Mar 1, 2022 - Economy & Business

Scoop: Inside the Smiths' hunt for cash

Photo illustration of Ben Smith and Justin Smith sitting at a table with a laptop and with U.S. quarters falling in the background.
Photo Illustration: Annelise Capossela. Photos: Aniruddha Chowdhury/Mint, Drew Angerer/Getty Images

Justin Smith, the former head of Bloomberg Media, and Ben Smith, the former New York Times media columnist, have approached some of the biggest names in media in an effort to raise $20-30 million to launch a news organization by fall of 2022, according to people they've pitched.

Why it matters: The Smiths, who tell investors they'll burn through $50 million in cash before breaking even, have approached Bob Iger, Michael Bloomberg and Laurene Powell Jobs' Emerson Collective, sources tell Axios.

Details: The Carlyle Group's David Rubenstein, often mentioned as a potential investor, is seriously looking at it but has yet to decide, per a source familiar with his thinking.

  • The Smiths have told several people they've discussed the project with that they're trying to avoid raising cash from Silicon Valley venture funds, and have instead targeted mostly wealthy individuals and family offices.
  • The pair has decided on a name for the company, which for now they're calling "Project Coda."

Ben Smith is telling people he plans to go all-in on the 2024 presidential campaign, in keeping with his theory — which he proved as an early personality at Politico and as editor-in-chief of BuzzFeed news — that political scoops are the way to build buzz and a brand.

  • He's planning a 2024 newsletter, hoping to ride public interest in the campaign, much like Politico did in the run-up to the 2008 race.
  • The company will prioritize other editorial verticals depending on the talent they hire.

Ben Smith has said New York Times scoop machine Maggie Haberman is the best reporter in the country and he'd love to hire her. Haberman declined to comment.

  • He and Justin Smith are also actively recruiting people for non-editorial roles, like product.

What they're saying: At investor pitches, the Smiths toss around terms like elite audience and disruption a lot, and say they'll hire superstar reporters who eventually could attract subscriptions.

Between the lines: The model — and pitch — sounds to some investors like Puck but with global ambitions.
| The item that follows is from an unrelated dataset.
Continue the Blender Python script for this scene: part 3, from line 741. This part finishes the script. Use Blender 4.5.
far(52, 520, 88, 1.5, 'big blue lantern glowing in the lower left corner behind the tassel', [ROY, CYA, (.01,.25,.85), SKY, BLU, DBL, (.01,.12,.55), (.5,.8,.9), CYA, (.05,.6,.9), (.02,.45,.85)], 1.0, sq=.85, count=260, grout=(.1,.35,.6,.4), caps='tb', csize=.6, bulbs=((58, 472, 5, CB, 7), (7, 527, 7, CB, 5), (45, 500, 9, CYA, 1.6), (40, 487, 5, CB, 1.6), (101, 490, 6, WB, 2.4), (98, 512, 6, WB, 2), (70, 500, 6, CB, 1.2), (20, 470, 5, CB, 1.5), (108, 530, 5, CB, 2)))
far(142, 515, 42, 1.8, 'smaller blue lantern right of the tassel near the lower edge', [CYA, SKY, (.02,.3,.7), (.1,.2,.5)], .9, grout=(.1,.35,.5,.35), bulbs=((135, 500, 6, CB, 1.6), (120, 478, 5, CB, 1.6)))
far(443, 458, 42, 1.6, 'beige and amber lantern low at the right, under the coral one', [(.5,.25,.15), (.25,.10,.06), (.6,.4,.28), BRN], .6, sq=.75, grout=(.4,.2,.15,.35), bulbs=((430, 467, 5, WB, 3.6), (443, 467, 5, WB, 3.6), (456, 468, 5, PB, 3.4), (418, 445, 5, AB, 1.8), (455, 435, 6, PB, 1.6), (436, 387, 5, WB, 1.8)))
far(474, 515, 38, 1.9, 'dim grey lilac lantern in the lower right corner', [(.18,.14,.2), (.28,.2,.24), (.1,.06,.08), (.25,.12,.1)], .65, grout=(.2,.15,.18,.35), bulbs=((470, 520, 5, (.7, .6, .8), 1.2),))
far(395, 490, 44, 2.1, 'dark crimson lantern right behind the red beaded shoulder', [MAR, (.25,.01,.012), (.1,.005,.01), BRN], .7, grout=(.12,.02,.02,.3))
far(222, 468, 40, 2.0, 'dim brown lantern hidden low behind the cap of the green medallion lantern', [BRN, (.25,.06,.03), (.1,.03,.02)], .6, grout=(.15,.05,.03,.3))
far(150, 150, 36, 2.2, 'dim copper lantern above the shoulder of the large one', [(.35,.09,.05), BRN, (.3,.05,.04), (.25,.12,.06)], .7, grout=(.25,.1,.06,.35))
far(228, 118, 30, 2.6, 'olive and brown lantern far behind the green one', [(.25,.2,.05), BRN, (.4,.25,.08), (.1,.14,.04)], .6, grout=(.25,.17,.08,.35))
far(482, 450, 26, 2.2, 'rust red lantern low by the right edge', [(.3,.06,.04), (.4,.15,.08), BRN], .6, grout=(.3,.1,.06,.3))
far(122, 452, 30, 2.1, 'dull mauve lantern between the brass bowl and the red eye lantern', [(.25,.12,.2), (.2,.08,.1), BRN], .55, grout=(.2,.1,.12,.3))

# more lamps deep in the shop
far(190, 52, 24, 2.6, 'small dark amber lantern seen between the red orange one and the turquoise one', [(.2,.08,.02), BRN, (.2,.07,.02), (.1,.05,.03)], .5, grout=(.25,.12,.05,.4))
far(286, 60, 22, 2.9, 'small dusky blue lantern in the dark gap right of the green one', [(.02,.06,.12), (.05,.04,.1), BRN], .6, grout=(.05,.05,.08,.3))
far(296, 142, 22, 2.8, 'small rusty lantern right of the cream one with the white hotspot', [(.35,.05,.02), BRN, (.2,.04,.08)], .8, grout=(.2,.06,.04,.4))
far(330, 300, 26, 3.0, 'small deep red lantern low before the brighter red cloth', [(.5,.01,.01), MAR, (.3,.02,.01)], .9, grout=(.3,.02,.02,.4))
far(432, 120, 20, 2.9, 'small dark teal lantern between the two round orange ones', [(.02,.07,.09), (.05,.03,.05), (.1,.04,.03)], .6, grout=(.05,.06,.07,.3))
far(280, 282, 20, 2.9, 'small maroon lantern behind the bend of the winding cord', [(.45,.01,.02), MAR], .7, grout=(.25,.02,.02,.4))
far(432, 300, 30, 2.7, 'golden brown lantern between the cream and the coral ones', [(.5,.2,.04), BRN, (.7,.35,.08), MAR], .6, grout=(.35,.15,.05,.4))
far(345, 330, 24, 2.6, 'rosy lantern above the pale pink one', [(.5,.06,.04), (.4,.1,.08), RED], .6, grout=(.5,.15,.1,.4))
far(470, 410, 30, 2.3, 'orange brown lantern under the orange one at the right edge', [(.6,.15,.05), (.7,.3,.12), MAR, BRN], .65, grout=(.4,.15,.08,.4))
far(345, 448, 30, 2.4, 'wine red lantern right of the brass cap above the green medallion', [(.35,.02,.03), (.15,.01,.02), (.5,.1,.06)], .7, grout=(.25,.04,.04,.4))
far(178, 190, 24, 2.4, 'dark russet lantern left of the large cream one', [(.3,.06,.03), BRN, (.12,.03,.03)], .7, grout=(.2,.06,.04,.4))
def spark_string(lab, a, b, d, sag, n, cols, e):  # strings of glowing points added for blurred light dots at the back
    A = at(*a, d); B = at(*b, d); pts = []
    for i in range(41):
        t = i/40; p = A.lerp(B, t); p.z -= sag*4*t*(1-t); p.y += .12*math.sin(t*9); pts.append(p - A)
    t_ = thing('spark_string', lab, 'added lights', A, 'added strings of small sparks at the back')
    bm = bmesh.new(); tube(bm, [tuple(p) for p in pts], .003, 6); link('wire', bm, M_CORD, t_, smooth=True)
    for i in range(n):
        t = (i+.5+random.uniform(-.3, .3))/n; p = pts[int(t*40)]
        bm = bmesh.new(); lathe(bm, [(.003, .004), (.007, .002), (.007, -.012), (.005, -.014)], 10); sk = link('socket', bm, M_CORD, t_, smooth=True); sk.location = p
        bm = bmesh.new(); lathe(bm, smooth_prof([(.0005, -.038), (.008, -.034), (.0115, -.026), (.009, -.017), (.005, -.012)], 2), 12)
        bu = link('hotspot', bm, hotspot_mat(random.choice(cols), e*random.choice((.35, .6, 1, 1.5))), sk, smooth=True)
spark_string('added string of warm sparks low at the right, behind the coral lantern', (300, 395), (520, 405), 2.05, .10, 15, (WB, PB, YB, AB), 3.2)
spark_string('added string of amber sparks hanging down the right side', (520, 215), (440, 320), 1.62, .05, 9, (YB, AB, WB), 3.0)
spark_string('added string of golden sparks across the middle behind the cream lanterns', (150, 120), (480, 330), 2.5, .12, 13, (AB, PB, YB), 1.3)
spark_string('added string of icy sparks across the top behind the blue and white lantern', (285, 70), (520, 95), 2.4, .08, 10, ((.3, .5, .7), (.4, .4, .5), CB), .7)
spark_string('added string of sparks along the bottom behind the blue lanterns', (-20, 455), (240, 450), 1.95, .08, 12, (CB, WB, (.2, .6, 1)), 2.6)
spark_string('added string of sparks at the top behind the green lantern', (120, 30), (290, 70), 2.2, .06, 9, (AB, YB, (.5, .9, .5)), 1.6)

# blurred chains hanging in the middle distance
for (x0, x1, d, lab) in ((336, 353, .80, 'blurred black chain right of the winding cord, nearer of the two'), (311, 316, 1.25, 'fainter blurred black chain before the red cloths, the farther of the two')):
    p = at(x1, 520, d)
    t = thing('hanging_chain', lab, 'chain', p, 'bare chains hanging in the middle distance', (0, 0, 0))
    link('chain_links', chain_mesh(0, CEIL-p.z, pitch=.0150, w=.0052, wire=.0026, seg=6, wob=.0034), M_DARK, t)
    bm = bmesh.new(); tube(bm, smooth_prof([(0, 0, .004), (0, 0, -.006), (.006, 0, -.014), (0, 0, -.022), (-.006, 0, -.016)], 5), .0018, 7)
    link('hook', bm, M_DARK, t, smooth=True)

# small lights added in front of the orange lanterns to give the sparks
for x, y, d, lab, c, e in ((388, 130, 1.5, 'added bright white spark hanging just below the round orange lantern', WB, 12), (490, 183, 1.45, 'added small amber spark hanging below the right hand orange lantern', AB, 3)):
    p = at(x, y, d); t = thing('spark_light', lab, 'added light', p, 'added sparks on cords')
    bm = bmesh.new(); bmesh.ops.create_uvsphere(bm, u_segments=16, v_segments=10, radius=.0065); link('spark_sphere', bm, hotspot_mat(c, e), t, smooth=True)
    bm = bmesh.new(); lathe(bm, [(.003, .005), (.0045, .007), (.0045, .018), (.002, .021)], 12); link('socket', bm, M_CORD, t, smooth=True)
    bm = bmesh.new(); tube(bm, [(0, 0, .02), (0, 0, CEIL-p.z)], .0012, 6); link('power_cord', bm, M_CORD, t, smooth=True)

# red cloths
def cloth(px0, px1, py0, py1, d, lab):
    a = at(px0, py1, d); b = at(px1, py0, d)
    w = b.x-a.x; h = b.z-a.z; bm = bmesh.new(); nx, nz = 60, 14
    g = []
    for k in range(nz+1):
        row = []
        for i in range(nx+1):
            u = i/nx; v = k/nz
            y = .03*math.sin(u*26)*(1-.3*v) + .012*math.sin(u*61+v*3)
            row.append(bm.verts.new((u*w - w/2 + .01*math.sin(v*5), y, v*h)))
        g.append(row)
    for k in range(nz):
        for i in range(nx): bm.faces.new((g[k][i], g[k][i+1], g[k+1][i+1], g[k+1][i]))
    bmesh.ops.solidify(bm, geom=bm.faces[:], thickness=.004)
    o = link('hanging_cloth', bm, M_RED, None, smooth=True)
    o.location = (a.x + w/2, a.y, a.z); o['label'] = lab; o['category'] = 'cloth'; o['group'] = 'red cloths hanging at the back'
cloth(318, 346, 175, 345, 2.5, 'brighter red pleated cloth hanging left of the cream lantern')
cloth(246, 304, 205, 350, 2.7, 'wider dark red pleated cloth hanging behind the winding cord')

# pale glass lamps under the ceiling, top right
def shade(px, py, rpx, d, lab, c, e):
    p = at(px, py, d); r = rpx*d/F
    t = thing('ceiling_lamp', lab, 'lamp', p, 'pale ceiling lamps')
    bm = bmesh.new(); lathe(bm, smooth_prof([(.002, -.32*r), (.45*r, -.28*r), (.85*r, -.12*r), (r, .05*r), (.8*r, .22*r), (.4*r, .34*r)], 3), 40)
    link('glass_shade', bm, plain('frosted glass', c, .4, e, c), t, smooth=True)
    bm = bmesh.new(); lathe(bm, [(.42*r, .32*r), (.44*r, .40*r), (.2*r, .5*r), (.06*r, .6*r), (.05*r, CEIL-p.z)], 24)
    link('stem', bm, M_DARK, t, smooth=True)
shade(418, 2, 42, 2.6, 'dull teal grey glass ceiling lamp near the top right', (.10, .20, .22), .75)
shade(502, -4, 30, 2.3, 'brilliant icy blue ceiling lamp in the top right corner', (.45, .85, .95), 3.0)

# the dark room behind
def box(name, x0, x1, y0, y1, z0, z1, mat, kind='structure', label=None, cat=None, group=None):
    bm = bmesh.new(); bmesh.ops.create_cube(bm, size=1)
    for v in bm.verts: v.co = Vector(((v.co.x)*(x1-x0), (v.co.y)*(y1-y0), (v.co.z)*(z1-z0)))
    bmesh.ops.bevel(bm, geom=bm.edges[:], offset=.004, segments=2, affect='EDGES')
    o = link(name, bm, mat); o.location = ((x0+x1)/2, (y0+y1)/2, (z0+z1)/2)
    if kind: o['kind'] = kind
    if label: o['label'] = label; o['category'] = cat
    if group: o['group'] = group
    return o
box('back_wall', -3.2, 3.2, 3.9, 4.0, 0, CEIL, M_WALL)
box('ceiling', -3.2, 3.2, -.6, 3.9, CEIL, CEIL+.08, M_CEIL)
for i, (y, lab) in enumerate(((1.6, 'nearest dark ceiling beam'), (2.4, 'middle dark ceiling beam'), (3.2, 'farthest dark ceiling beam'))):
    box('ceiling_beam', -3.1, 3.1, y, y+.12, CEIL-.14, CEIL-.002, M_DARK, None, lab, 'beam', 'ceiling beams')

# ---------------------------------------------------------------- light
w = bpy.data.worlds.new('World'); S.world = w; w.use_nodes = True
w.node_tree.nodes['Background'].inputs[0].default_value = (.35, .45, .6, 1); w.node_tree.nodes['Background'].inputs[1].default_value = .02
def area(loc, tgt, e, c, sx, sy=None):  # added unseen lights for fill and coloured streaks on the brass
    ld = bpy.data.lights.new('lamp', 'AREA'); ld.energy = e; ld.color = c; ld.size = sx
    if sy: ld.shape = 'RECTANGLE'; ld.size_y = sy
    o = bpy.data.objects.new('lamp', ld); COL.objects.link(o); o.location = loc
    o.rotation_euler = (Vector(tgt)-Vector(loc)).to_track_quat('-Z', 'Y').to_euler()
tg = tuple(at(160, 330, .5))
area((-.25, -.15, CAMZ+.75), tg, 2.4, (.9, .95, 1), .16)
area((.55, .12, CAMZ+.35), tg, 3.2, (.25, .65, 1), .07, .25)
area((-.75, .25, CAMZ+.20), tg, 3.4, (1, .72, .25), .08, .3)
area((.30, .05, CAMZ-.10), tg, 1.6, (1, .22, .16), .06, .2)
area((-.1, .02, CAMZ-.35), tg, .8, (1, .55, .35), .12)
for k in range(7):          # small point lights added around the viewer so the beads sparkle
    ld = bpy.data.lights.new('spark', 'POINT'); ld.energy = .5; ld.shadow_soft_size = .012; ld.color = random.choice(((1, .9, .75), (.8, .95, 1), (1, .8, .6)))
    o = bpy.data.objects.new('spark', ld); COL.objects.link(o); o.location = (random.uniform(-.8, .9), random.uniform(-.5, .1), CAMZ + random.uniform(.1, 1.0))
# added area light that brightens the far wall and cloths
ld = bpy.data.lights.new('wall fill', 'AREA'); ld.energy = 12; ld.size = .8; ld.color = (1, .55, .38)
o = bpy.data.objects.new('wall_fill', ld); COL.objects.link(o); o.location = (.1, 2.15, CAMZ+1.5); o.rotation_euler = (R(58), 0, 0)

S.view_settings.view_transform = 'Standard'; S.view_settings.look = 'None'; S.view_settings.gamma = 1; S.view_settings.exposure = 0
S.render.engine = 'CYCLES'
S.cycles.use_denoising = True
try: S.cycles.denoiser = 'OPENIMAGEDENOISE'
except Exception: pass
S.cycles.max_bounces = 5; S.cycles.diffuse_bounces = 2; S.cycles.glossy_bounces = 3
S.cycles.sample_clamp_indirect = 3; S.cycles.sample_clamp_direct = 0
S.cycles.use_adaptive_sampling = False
  • Two people who were asked to invest said the Smiths' plan is too vague to throw money at right now.
  • The Smiths contend they'll need to raise $80-100 million in coming years to spread across different regions around the world.
  • Justin Smith talks up creating an internal talent management arm to help elevate the brands of the company's top reporters.
  • Ben Smith has said in the past that the "talent model for journalism is pretty broken," which can be a challenge for big institutions.

Catch up quick: The Smiths announced last month their ambitious plan to launch a global newsroom targeted to the 200 million members of an "English-speaking, college-educated, professional class" around the world. The business model will include subscriptions, advertising and events, they said.

  • They plan to host a signature event in 2023 with sponsors, sources say.

The big picture: The Smiths' company is entering a hyper-competitive race for top-tier talent that includes Bloomberg, the Times, the Washington Post, Politico, Axios, Substack, Puck and many others.